§ **Task to complete**
Copy exactly the lines from the beginning of the data down to and including the line holding "hanger((-1.40, y, 0.93), 'y', 'small", without any pictures.

──────── Available data ────────

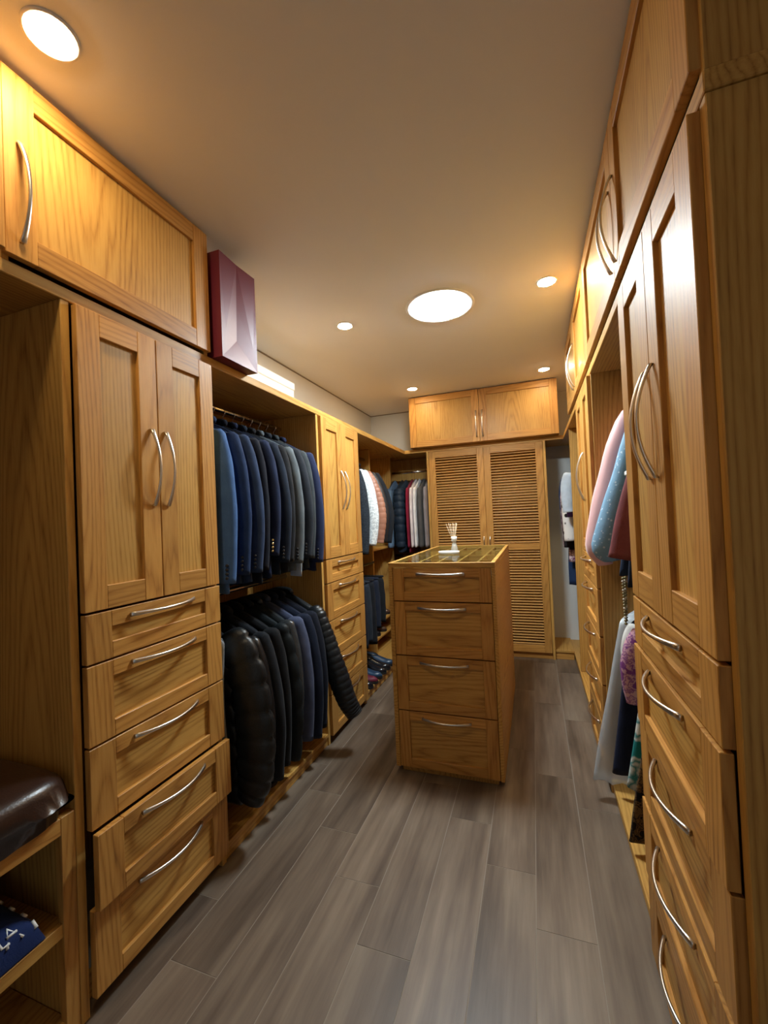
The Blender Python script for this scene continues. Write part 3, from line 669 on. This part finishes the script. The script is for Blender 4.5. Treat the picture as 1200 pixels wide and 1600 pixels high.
for i, (y, c, L_, lab) in enumerate([
    (2.91, (0.012, 0.014, 0.022), 0.48, 'black trousers nearest the far left cabinet drawers'), (3.00, (0.020, 0.026, 0.036), 0.46, 'charcoal trousers, second in the far left bay'),
    (3.09, (0.010, 0.011, 0.014), 0.50, 'black trousers, third in the far left bay'), (3.19, (0.014, 0.018, 0.032), 0.40, 'dark navy trousers, fourth in the far left bay'), (3.31, (0.010, 0.011, 0.013), 0.38, 'black folded trousers by the shoe shelves')]):
    trousers((-1.40, y, 0.93), 'y', lab, C(c), L_, W=0.42, T=0.05)
    hanger((-1.40, y, 0.93), 'y', 'small glossy red hanger holding the ' + ('nearest black trousers', 'charcoal trousers', 'third, black trousers', 'dark navy trousers', 'black trousers by the shoe shelves')[i], 'red hangers of the trousers', MATS['red_wood'], MATS['chrome'], span=0.34, drop=0.03)

# ---- back left corner, rail across
BY = 4.26; G3 = 'clothes on the back left rail'
for x, c, L_, T_, q, nm, lab, kw in [
    (-1.372, (0.10, 0.17, 0.27), 0.66, 0.030, 0, 'denim_jacket', 'faded blue denim jacket in the back left corner', {}),
    (-1.268, (0.012, 0.022, 0.038), 0.74, 0.120, 8, 'puffer_coat', 'dark navy puffer coat in the back left corner', dict(rb=(0.06, 0.06, 0.05))),
    (-1.178, (0.22, 0.012, 0.035), 0.74, 0.024, 0, 'dress', 'crimson dress on the back left rail', dict(rb=(0.016, 0.016, 0.014))),
    (-1.140, (0.66, 0.58, 0.58), 0.66, 0.024, 0, 'blouse', 'pale pink blouse beside the crimson dress', dict(rb=(0.016, 0.016, 0.014))),
    (-1.103, (0.74, 0.72, 0.72), 0.68, 0.024, 0, 'blouse', 'white blouse on the back left rail', dict(rb=(0.016, 0.016, 0.014))),
    (-1.052, (0.070, 0.067, 0.066), 0.68, 0.044, 0, 'coat', 'dark grey coat on the back left rail', dict(rb=(0.026, 0.028, 0.026))),
    (-0.997, (0.20, 0.18, 0.19), 0.70, 0.036, 0, 'jacket', 'mauve grey jacket touching the louvred cabinet', dict(rb=(0.02, 0.02, 0.018)))]:
    garment(nm, lab, 'clothes', (x, BY, 1.80), 'x', C(c, rough=0.5 if q else 0.85), W=0.42, L=L_, T=T_, sl=0.58, quilt=q, out=0.0, group=G3, collar=False, fold=0.003, **kw)
for x, c, lab in [(-1.32, (0.008, 0.009, 0.011), 'long black coat low in the back left corner'), (-1.22, (0.010, 0.009, 0.010), 'long black dress low under the crimson dress'), (-1.12, (0.012, 0.012, 0.013), 'long black coat low under the white blouse'), (-1.03, (0.07, 0.068, 0.07), 'grey skirt low beside the louvred cabinet')]:
    garment('long_coat', lab, 'clothes', (x, BY, 0.93), 'x', C(c), W=0.42, L=0.72, T=0.05, sides=(), collar=False, group='low clothes in the back left corner')
t = thing('hanging_rail', (-1.17, BY, 0.93), 'lower clothes rail in the back left corner', 'rail')
tube('bar', [(-1.395, BY, 0.93), (-0.969, BY, 0.93)], 0.0125, MATS['chrome'], t, 12)

# ---- right bay, upper rail
G4 = 'blouses on the upper right rail'; QX = 0.53
m, nt, b = nmat('pink_sheer'); b.inputs['Base Color'].default_value = (0.80, 0.46, 0.46, 1); b.inputs['Roughness'].default_value = 0.55
b.inputs['Sheen Weight'].default_value = 0.5; b.inputs['Alpha'].default_value = 0.93
bluedot = C((0.20, 0.36, 0.52), kind='dots', col2=(0.50, 0.64, 0.76), scale=55, rough=0.5)
def bl(y, lab, mat, nm='blouse', z=1.90, x=QX, **kw):
    kw.setdefault('W', 0.42); kw.setdefault('T', 0.040)
    t = garment(nm, lab, 'clothes', (x, y, z), 'y', mat, **kw)
    return t
bl(2.118, 'pale pink sheer blouse, farthest on the upper right rail', MATS['pink_sheer'], W=0.28, L=0.60, group=G4, ra=(0.04, 0.065, 0.070, 0.066, 0.030), rb=(0.030, 0.035, 0.040, 0.035, 0.025),
   paths={-1: [(-0.100, 0, -0.125), (-0.165, -0.01, -0.36), (-0.218, -0.015, -0.58), (-0.250, -0.02, -0.74), (-0.238, -0.02, -0.825)], 1: [(0.10, 0, -0.16), (0.14, 0, -0.4), (0.14, 0, -0.7)]})
bl(2.010, 'light blue dotted blouse with a gathered puff sleeve', bluedot, W=0.28, L=0.60, group=G4, ra=(0.036, 0.055, 0.070, 0.080, 0.040), rb=(0.030, 0.036, 0.042, 0.042, 0.028),
   paths={-1: [(-0.080, 0, -0.14), (-0.135, -0.002, -0.38), (-0.185, -0.004, -0.58), (-0.222, -0.006, -0.735), (-0.212, -0.006, -0.795)], 1: [(0.10, 0, -0.16), (0.14, 0, -0.4), (0.14, 0, -0.7)]})
bl(1.925, 'dark navy blouse between the blue dotted one and green top', C((0.010, 0.020, 0.045)), W=0.24, L=0.76, flare=0.8, sides=(), group=G4, waist=0)
gt = bl(1.845, 'green top with a white band on the upper right rail', C((0.003, 0.11, 0.06)), W=0.24, L=0.50, group=G4, ra=(0.03, 0.04, 0.05), rb=(0.028, 0.030, 0.032),
   paths={-1: [(-0.05, 0, -0.18), (-0.10, 0, -0.32), (-0.150, 0, -0.52)], 1: [(0.05, 0, -0.18), (0.10, 0, -0.32), (0.15, 0, -0.52)]})
box('white_band', QX - 0.186, QX - 0.086, 1.808, 1.882, 1.448, 1.466, MATS['white_plastic'], gt, 0.003)
bl(1.765, 'navy dress on the upper right rail', C((0.008, 0.014, 0.034)), nm='dress', W=0.30, L=0.78, flare=0.45, sides=(), group=G4)
bl(1.680, 'dusty maroon sweater with flared cuff on the right', C((0.150, 0.040, 0.044)), nm='sweater', W=0.28, L=0.60, group=G4, ra=(0.04, 0.05, 0.055, 0.062), rb=(0.030, 0.032, 0.034, 0.036),
   paths={-1: [(-0.060, 0, -0.17), (-0.120, 0, -0.35), (-0.190, -0.004, -0.56), (-0.228, -0.006, -0.76)], 1: [(0.10, 0, -0.16), (0.14, 0, -0.4), (0.14, 0, -0.7)]})
bl(1.600, 'pale mint blouse hem below the maroon sweater', C((0.45, 0.60, 0.53)), W=0.30, L=0.78, sides=(), flare=0.45, group=G4, waist=0)
bl(1.525, 'plum blouse nearest on the upper right rail', C((0.07, 0.02, 0.03)), W=0.28, L=0.60, sides=(), group=G4)
for y, hl in ((2.118, 'pale pink blouse'), (2.010, 'light blue dotted blouse'), (1.925, 'dark navy blouse'), (1.845, 'green top')):
    hanger((QX, y, 1.90), 'y', 'black plastic hanger inside the ' + hl + ' on the right', 'black hangers on the upper right rail', MATS['black_plastic'], MATS['black_plastic'], span=0.27)
# beaded necklace hanging under the blouses
t = thing('bead_necklace', (0.325, 1.89, 1.04), 'olive bead necklace hanging below the navy blouse', 'necklace')
plain('bead_olive', (0.22, 0.20, 0.10), 0.25); plain('bead_pale', (0.60, 0.58, 0.48), 0.25)
for sg in (-1, 1):
    for k in range(16):
        z = 1.045 - k * 0.0115
        lathe('bead', [(0.0004, -0.006), (0.0045, -0.004), (0.0062, 0), (0.0045, 0.004), (0.0004, 0.006)], (0.325 + sg * 0.006, 1.89 + sg * (0.010 + 0.0012 * k), z), MATS['bead_pale' if k % 3 == 1 else 'bead_olive'], t, 8)

# ---- right bay, lower rail
G5 = 'clothes on the lower right rail'
bl(2.150, 'white plastic garment cover, farthest on the lower right rail', MATS['white_film'], nm='garment_bag', z=1.0, W=0.38, L=0.82, T=0.070, sides=(), collar=False, drop=0.10, flare=0.74, fold=0.014, group=G5, waist=0.0, nfold=4.5)
bl(2.070, 'navy dress half wrapped in white plastic', C((0.006, 0.010, 0.030)), nm='dress', z=1.0, W=0.34, L=0.74, sides=(), flare=0.52, group=G5, fold=0.012, waist=0)
bl(1.990, 'white blouse with yellow collar under clear plastic', C((0.60, 0.60, 0.57)), z=1.0, W=0.31, L=0.36, sl=0.22, out=0.0, group=G5)
bl(1.910, 'purple and pink tied blouse on the lower right rail', C((0.20, 0.05, 0.22), kind='floral', col2=(0.62, 0.36, 0.40), scale=25), z=1.0, W=0.31, L=0.34, sl=0.26, out=0.02, group=G5)
bl(1.830, 'white and teal print blouse on the lower right rail', C((0.66, 0.68, 0.65), kind='floral', col2=(0.015, 0.20, 0.21), scale=9), z=1.0, W=0.30, L=0.66, sides=(), flare=0.62, group=G5, waist=0)
bl(1.750, 'black and gold patterned skirt low on the right', C((0.007, 0.006, 0.006), kind='floral', col2=(0.15, 0.085, 0.03), scale=40), nm='skirt', z=1.0, W=0.30, L=0.80, sides=(), flare=0.72, group=G5, fold=0.012, collar=False)
bl(1.675, 'navy blouse on the lower right rail', C((0.007, 0.011, 0.024)), z=1.0, W=0.30, L=0.60, sides=(), flare=0.3, group=G5)
bl(1.600, 'dark red dress low on the right', C((0.10, 0.010, 0.018)), nm='dress', z=1.0, W=0.28, L=0.84, sides=(), flare=0.55, group=G5, collar=False)
bl(1.525, 'coral pink dress nearest on the lower right rail', C((0.42, 0.09, 0.085)), nm='dress', z=1.0, W=0.28, L=0.74, sides=(), flare=0.55, group=G5, collar=False)

# ---- far right corner
G6 = 'clothes in the far right corner'
for y, c, L_, z, W_, sl_, nm, lab, kw in [
    (3.700, (0.40, 0.47, 0.55), 0.40, 1.80, 0.57, 0.30, 'shirt', 'pale blue shirt peeking past the far right panel', {}),
    (3.775, (0.06, 0.03, 0.16), 0.42, 1.80, 0.50, 0.34, 'blouse', 'deep violet blouse in the far right corner', {}),
    (3.850, (0.75, 0.74, 0.72), 0.62, 1.80, 0.55, 0.54, 'blouse', 'white blouse with black dots in the far right corner', dict(kind='dots', col2=(0.01, 0.01, 0.01), scale=14)),
    (3.925, (0.012, 0.010, 0.012), 0.72, 1.80, 0.55, 0.60, 'dress', 'black dress in the far right corner', {}),
    (4.000, (0.14, 0.03, 0.10), 0.84, 1.80, 0.55, 0.60, 'dress', 'plum patterned dress in the far right corner', dict(kind='floral', col2=(0.75, 0.6, 0.65), scale=30)),
    (4.075, (0.012, 0.030, 0.085), 1.05, 1.80, 0.56, 0.40, 'dress', 'long blue dress in the far right corner', {})]:
    garment(nm, lab, 'clothes', (0.55, y, z), 'y', C(c, **kw), W=W_, L=L_, T=0.04, sl=sl_, out=0.0, group=G6, ra=(0.05, 0.05, 0.045), collar=False)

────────

§ **Answer**
The Blender Python script for this scene continues. Write part 3, from line 669 on. This part finishes the script. The script is for Blender 4.5. Treat the picture as 1200 pixels wide and 1600 pixels high.
for i, (y, c, L_, lab) in enumerate([
    (2.91, (0.012, 0.014, 0.022), 0.48, 'black trousers nearest the far left cabinet drawers'), (3.00, (0.020, 0.026, 0.036), 0.46, 'charcoal trousers, second in the far left bay'),
    (3.09, (0.010, 0.011, 0.014), 0.50, 'black trousers, third in the far left bay'), (3.19, (0.014, 0.018, 0.032), 0.40, 'dark navy trousers, fourth in the far left bay'), (3.31, (0.010, 0.011, 0.013), 0.38, 'black folded trousers by the shoe shelves')]):
    trousers((-1.40, y, 0.93), 'y', lab, C(c), L_, W=0.42, T=0.05)
    hanger((-1.40, y, 0.93), 'y', 'small glossy red hanger holding the ' + ('nearest black trousers', 'charcoal trousers', 'third, black trousers', 'dark navy trousers', 'black trousers by the shoe shelves')[i], 'red hangers of the trousers', MATS['red_wood'], MATS['chrome'], span=0.34, drop=0.03)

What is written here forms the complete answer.